[start Records]
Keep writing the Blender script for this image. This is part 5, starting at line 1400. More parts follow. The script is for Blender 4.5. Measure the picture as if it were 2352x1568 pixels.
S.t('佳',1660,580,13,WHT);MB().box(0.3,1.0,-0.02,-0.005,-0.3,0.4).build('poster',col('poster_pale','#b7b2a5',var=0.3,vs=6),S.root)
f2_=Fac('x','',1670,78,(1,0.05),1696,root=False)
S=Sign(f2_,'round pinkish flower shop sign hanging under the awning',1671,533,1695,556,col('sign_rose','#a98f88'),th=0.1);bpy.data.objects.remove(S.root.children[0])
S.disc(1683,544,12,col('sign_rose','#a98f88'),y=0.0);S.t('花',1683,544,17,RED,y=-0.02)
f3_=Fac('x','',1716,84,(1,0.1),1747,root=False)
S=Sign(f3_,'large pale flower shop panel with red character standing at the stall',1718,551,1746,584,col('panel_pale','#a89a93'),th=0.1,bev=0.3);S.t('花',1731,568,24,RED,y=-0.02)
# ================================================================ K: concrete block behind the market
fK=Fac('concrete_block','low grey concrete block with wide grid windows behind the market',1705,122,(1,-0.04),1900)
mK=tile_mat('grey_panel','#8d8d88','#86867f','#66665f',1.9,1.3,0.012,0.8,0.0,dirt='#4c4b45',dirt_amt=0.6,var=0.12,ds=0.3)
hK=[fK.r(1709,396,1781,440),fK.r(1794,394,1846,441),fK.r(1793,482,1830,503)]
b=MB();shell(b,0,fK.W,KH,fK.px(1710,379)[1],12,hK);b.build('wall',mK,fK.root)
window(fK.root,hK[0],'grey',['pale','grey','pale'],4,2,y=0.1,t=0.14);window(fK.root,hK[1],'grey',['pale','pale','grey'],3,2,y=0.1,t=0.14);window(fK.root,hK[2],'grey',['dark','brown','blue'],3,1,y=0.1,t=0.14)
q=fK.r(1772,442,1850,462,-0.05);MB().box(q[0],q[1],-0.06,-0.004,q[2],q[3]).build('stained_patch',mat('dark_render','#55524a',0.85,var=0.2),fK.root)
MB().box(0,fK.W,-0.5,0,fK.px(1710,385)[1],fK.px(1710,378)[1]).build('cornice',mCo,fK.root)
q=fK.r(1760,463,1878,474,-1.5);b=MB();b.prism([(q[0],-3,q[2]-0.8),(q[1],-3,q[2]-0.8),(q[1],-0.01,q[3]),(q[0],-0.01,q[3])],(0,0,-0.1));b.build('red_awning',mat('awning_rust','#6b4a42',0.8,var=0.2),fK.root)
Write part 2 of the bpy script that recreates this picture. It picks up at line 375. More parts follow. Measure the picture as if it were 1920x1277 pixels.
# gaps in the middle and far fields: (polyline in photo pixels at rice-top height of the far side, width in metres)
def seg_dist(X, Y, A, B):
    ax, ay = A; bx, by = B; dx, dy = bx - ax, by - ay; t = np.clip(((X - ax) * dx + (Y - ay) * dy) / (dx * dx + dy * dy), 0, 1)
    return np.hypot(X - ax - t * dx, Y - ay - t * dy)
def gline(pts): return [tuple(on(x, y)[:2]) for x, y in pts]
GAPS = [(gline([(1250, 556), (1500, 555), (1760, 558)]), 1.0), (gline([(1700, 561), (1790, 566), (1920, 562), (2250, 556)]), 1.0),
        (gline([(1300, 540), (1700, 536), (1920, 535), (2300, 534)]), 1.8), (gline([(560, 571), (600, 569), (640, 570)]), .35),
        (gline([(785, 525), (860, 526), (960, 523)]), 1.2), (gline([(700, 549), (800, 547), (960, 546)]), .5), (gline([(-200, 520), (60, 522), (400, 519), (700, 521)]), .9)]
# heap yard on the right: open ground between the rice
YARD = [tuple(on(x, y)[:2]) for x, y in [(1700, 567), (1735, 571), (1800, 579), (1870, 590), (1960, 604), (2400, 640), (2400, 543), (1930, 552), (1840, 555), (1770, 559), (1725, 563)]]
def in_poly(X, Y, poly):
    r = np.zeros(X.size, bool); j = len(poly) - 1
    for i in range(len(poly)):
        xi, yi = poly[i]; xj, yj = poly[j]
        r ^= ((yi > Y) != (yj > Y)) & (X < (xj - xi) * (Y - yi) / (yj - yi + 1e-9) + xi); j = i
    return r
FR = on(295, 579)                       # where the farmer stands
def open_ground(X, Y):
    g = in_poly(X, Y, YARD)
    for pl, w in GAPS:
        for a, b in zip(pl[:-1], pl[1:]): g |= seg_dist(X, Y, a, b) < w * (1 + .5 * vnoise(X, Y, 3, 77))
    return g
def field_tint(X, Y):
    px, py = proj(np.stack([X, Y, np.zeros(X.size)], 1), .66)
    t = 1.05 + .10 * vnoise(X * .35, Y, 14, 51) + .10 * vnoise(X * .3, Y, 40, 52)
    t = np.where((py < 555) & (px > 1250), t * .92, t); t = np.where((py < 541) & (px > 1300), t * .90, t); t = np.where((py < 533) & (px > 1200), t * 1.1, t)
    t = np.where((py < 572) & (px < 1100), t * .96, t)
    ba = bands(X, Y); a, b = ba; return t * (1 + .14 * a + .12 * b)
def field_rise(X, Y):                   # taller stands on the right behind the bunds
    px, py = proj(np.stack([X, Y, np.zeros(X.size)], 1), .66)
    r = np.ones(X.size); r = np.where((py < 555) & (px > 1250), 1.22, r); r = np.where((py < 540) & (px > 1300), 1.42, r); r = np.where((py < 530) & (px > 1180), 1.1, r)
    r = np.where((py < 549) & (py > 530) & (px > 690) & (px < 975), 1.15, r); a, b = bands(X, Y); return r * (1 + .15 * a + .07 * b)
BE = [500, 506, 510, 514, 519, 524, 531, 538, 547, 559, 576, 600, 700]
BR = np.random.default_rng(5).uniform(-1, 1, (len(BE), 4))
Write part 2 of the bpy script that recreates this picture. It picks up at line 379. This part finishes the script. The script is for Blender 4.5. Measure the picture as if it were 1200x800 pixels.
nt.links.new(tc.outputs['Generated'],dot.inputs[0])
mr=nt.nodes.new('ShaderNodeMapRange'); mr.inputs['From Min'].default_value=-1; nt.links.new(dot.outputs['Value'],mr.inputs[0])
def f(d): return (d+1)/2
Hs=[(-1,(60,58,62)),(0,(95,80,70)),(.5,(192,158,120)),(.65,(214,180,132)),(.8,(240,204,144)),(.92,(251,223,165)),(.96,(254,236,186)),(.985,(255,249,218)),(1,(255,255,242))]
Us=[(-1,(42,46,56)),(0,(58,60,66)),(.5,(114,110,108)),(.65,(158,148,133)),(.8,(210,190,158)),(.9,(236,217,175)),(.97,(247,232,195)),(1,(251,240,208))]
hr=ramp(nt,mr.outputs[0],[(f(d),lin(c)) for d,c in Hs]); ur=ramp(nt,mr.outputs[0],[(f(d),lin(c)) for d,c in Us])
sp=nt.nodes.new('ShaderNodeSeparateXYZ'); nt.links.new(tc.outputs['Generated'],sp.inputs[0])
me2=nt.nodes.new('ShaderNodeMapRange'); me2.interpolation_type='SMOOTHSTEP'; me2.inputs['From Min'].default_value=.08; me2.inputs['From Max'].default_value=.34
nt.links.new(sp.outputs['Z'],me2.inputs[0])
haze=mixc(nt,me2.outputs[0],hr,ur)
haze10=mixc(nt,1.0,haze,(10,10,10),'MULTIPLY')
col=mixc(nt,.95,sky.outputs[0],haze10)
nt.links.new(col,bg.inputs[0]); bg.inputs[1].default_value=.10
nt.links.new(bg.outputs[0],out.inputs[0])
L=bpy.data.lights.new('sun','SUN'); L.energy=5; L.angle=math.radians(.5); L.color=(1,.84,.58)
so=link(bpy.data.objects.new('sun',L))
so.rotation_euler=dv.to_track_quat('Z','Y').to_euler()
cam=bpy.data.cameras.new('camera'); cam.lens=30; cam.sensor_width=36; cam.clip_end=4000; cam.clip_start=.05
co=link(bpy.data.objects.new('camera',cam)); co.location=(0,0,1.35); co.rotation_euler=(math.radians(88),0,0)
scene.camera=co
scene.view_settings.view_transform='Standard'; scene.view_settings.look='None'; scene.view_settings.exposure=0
[end Records]
Determine how many lines of the records above contain the word "picture", and report only that number.

■ **Complete output**: 3